◆ REQUIRED TASK: Collect all lines from the listing that include the string "picture".

◆ DATA BLOCK:
------------------------

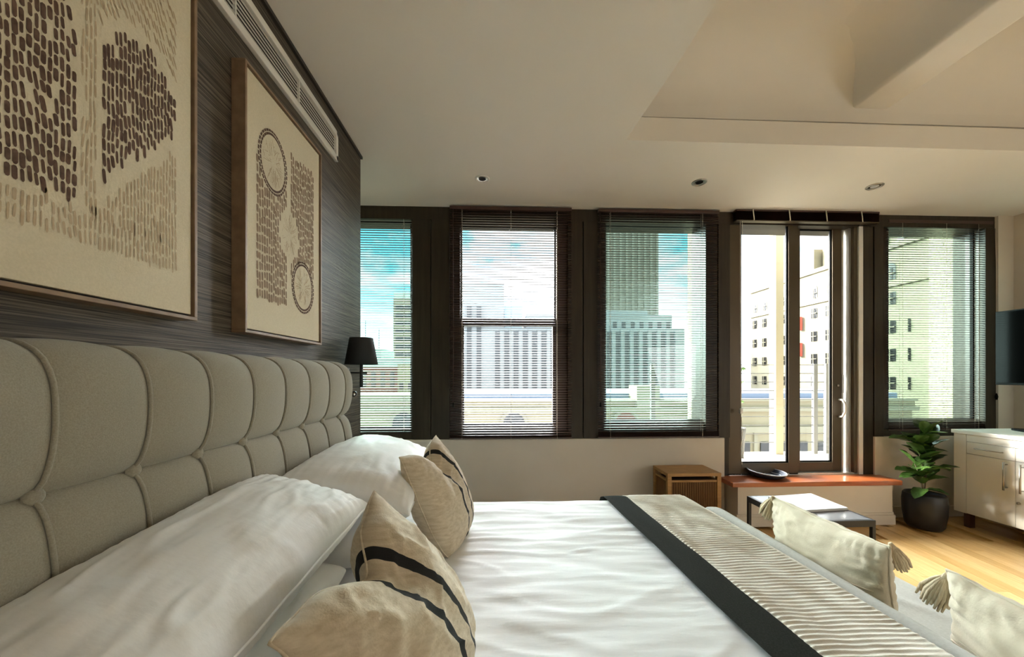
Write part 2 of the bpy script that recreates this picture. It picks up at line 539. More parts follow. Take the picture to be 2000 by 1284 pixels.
panel(2.72, 3.225, 3.41, .40, 2.68, 2.82, 3.135, .485, 2.66)
MB().box(2.09, 3.40, 3.32, 3.52, 2.70, 2.72).build('door_head', 'door_alu', dr)
MB().box(2.09, 3.40, 3.33, 3.52, .386, .40).build('track', 'alu', dr)
MB().box(3.225, 3.252, 3.40, 3.43, .40, 2.70).build('jamb_strip', 'alu', dr)
MB().box(3.262, 3.285, 3.36, 3.44, .40, 2.70).build('jamb_strip', 'alu', dr)
MB().box(3.285, 3.318, 3.33, 3.50, .387, 2.70, bev=.003).build('jamb', 'door_alu', dr)
MB().box(3.318, 3.358, 3.315, 3.50, .387, 2.70, bev=.003).build('jamb_strip', 'white_metal', dr)
MB().tube([(3.19, 3.38, 1.07), (3.19, 3.345, 1.068), (3.205, 3.335, 1.03), (3.205, 3.335, .96), (3.19, 3.345, .915), (3.19, 3.38, .91)], .010, 8).build('door_handle', 'white_metal', dr, True)
MB().tube([(3.18, 3.392, 1.20), (3.18, 3.375, 1.20)], .010, 10).build('door_lock', 'chrome', dr, True)
MB().box(3.237, 3.25, 3.392, 3.40, 1.13, 1.30, bev=.002).build('latch_plate', 'alu', dr)

# ------------------------------------------------------------------ venetian blinds
def slat_mesh(wd, dep=.025):
    m = MB()
    def f(u, v):
        t = v * 2 - 1
        return ((u - .5) * wd, t * dep / 2, .0022 * (1 - t * t))
    def g(u, v):
        p = f(u, v)
        return (p[0], p[1], p[2] - .0011)
    m.grid(f, 1, 3).grid(g, 1, 3)
    return mesh_of(m, 'slat_brown', True)
def blind(x0, x1, y, z0, z1, label, pitch=.0212, stack=0, wand=None, cords=(.12, .88), tilt=R(3)):
    r = thing('venetian_blind', ((x0 + x1) / 2, y, z0), label, 'blind', 'brown venetian blinds')
    MB().box(x0, x1, y - .016, y + .016, z1, z1 + .028, bev=.002).build('headrail', 'slat_brown', r)
    me = slat_mesh(x1 - x0)
    z = z0 + .014
    k = 0
    xm = (x0 + x1) / 2
    while z < z1 - .01:
        place(me, 'slat', r, (xm, y, z), (tilt + rnd.uniform(-.02, .02), 0, 0))
        z += .0075 if k < stack else pitch
        k += 1
    MB().box(x0, x1, y - .013, y + .013, z0 - .002, z0 + .010, bev=.003).build('bottom_rail', 'slat_brown', r)
    for c in cords:
        xc = x0 + (x1 - x0) * c
        MB().tube([(xc, y - .014, z0), (xc, y - .014, z1)], .0011, 4).build('ladder_cord', 'slat_brown' if label.startswith('open') else 'cord', r)
        MB().tube([(xc, y + .014, z0), (xc, y + .014, z1)], .0011, 4).build('ladder_cord', 'cord', r)
    if wand:
        MB().tube([(wand, y - .02, z1), (wand + .004, y - .022, 1.7), (wand + .002, y - .022, 1.06)], .0035, 6).build('tilt_wand', 'slat_brown', r, True)
        MB().tube([(wand + .002, y - .022, 1.06), (wand + .002, y - .022, 1.02)], [.004, .009], 8).build('wand_knob', 'black_plastic', r, True)
    return r
blind(-1.70, -.745, 3.335, .79, 2.72, 'brown slatted blind on the leftmost window beside the grasscloth wall', cords=(.3, .93))
blind(-.405, .655, 3.275, .745, 2.73, 'brown slatted blind in front of the double hung sash window', wand=-.375, stack=2, cords=(.10, .5, .88))
blind(.89, 1.975, 3.275, .745, 2.73, 'brown slatted blind on the window left of the glass door', wand=.905, stack=5, cords=(.10, .86))
blind(3.60, 4.61, 3.325, .79, 2.70, 'brown slatted blind on the rightmost window above the potted fig', cords=(.13, .55, .86))
bl = bpy.data.objects['venetian_blind.003']
MB().tube([(4.60, 3.29, 2.70), (4.612, 3.285, 1.9), (4.605, 3.285, 1.13)], .0016, 5).build('pull_cord', 'cord', bl)
MB().tube([(4.605, 3.285, 1.13), (4.605, 3.285, 1.10), (4.605, 3.285, 1.07)], [.004, .012, .008], 8).build('cord_knob', 'black_plastic', bl, True)
# blind pulled up above the door
rb = thing('venetian_blind', (2.78, 3.27, 2.67), 'brown blind fully raised into a bundle above the glass door', 'blind', 'brown venetian blinds')
me = slat_mesh(1.32, .05)
for k in range(24):
    place(me, 'slat', rb, (2.785, 3.275, 2.679 + k * .0032), (R(2), 0, 0))
MB().box(2.125, 3.445, 3.25, 3.30, 2.755, 2.768).build('headrail', 'slat_brown', rb)
MB().box(2.125, 3.445, 3.25, 3.30, 2.668, 2.676, bev=.002).build('bottom_rail', 'door_alu', rb)
for xt in (2.27, 2.60, 2.94, 3.27):
    MB().tube([(xt, 3.245, 2.768), (xt + .004, 3.242, 2.72), (xt + .012, 3.245, 2.672)], .0045, 6).build('ladder_tape', 'cord', rb, True)
for dx in (0, .018):
    MB().tube([(2.165 + dx, 3.262, 2.70), (2.163 + dx * 1.6, 3.26, 2.1), (2.168 + dx * .6, 3.26, 1.4), (2.170, 3.258, .98)], .0016, 5).build('pull_cord', 'cord', rb)
MB().box(2.158, 2.182, 3.248, 3.268, .955, 1.0, bev=.004).build('cord_lock', 'white_metal', rb)
MB().tube([(2.17, 3.258, .96), (2.182, 3.257, .80), (2.165, 3.257, .62), (2.178, 3.257, .50), (2.19, 3.257, .58), (2.178, 3.257, .70), (2.20, 3.257, .73)], .0016, 5).build('cord_tail', 'cord', rb)

# ------------------------------------------------------------------ ceiling downlights
for i, (x, y, mm, lb) in enumerate(((-.107, 2.824, 'white_metal', 'round recessed downlight with white ring nearest the grasscloth wall'),
                                    (1.545, 2.809, 'steel', 'round recessed downlight with grey ring, middle one of the ceiling strip'),
                                    (2.942, 2.814, 'steel', 'round recessed downlight with grey ring nearest the television'))):
    t = thing('downlight', (x, y, HC), lb, 'downlight', 'recessed ceiling downlights')
    MB().lathe([(.056, 0.0), (.056, -.004), (.05, -.008), (.042, -.006), (.040, .0)], (x, y, HC), 28).build('ring', mm, t, True)
    MB().lathe([(.040, -.002), (.034, -.001), (.026, .0)], (x, y, HC - .001), 28).build('reflector', 'chrome', t, True)
    m = MB().disc((x, y, HC - .0035), .027)
    m.build('lamp_face', 'black_plastic' if i < 2 else 'page_edge', t)

# ------------------------------------------------------------------ air vent
v = thing('air_vent', (-.915, 1.4, 2.5), 'long white air conditioning grille high on the grasscloth wall', 'vent')
y0, y1, z0, z1 = .55, 2.172, 2.505, 2.672
m = MB()
for a, b, c, d in ((y0, y1, z0, z0 + .03), (y0, y1, z1 - .03, z1), (y1 - .024, y1, z0, z1), (y0, y0 + .024, z0, z1)):
    m.box(-.915, -.896, a, b, c, d, bev=.003)
m.build('frame', 'white_metal', v)
box('backing', 'frame_gap', v, -.914, -.911, y0 + .02, y1 - .02, z0 + .02, z1 - .02)
sl = mesh_of(MB().box(-.0022, .0022, -(y1 - y0 - .05) / 2, (y1 - y0 - .05) / 2, -.0012, .0012), 'white_metal')
for k in range(6):
    place(sl, 'vent_slat', v, (-.905, (y0 + y1) / 2, z0 + .043 + k * .0163), (0, R(-10), 0))
for yy in (.95, 1.34, 1.76):
    box('divider', 'white_metal', v, -.913, -.901, yy - .003, yy + .003, z0 + .03, z1 - .03)

# ------------------------------------------------------------------ framed art
def strokes(m, inside, y0, y1, z0, z1, w, h, gy, gz, wave=.3, skip=.06, dx=0.0, curve=0.0, seed=1, xoff=-.8716):
    rs = random.Random(seed)
    yy = y0
    ci = 0
    while yy < y1:
        z = z0 + rs.uniform(-.2, .2) * h
        while z < z1:
            hh = h * rs.uniform(.75, 1.2)
            cy, cz = yy + rs.uniform(-.1, .1) * gy + .0015 * N(yy * 20, z * 12, seed), z + .004 * N(yy * 9, z * 9, seed + 3)
            a = wave * N(yy * 14, z * 14, seed + 9) + curve
            ww_ = w * rs.uniform(.75, 1.2)
            if inside(cy, cz) and rs.random() > skip:
                ds, dc = math.sin(a), math.cos(a)
                def q(u, v):
                    return (xoff, cy + u * ww_ / 2 * dc + v * hh / 2 * ds, cz - u * ww_ / 2 * ds + v * hh / 2 * dc)
                m.face([q(-.8, -.75), q(-.3, -1), q(.4, -1), q(.95, -.7), q(.8, .7), q(.4, 1), q(-.4, 1), q(-1, .75)])
            z += hh + gz
        yy += gy
        ci += 1
def ell(cy, cz, ry, rz):
    return lambda y, z: ((y - cy) / ry) ** 2 + ((z - cz) / rz) ** 2 < 1
def artwork(y0, y1, z0, z1, label):
    t = thing('framed_artwork', (-.915, (y0 + y1) / 2, z0), label, 'picture', 'framed abstract pictures on the grasscloth wall')
    m = MB()
    fw = .010
    for a, b, c, d in ((y0, y1, z0, z0 + fw), (y0, y1, z1 - fw, z1), (y0, y0 + fw, z0 + fw, z1 - fw), (y1 - fw, y1, z0 + fw, z1 - fw)):
        m.box(-.914, -.866, a, b, c, d, bev=.0015)
    m.build('frame', 'frame_wood', t)
    box('shadow_gap', 'frame_gap', t, -.912, -.885, y0 + fw, y1 - fw, z0 + fw, z1 - fw)
    box('canvas', 'canvas', t, -.886, -.8724, y0 + fw + .006, y1 - fw - .006, z0 + fw + .006, z1 - fw - .006, bev=.0015)
    return t
a1 = artwork(.545, 1.127, 1.456, 2.40, 'cream framed picture with two dark brown brush stroke arches, nearest picture')
d = MB()
cutz = lambda y: 1.738 + (y - .873) * 1.17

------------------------

◆ THE RESPONSE:
Write part 2 of the bpy script that recreates this picture. It picks up at line 539. More parts follow. Take the picture to be 2000 by 1284 pixels.
    t = thing('framed_artwork', (-.915, (y0 + y1) / 2, z0), label, 'picture', 'framed abstract pictures on the grasscloth wall')
a1 = artwork(.545, 1.127, 1.456, 2.40, 'cream framed picture with two dark brown brush stroke arches, nearest picture')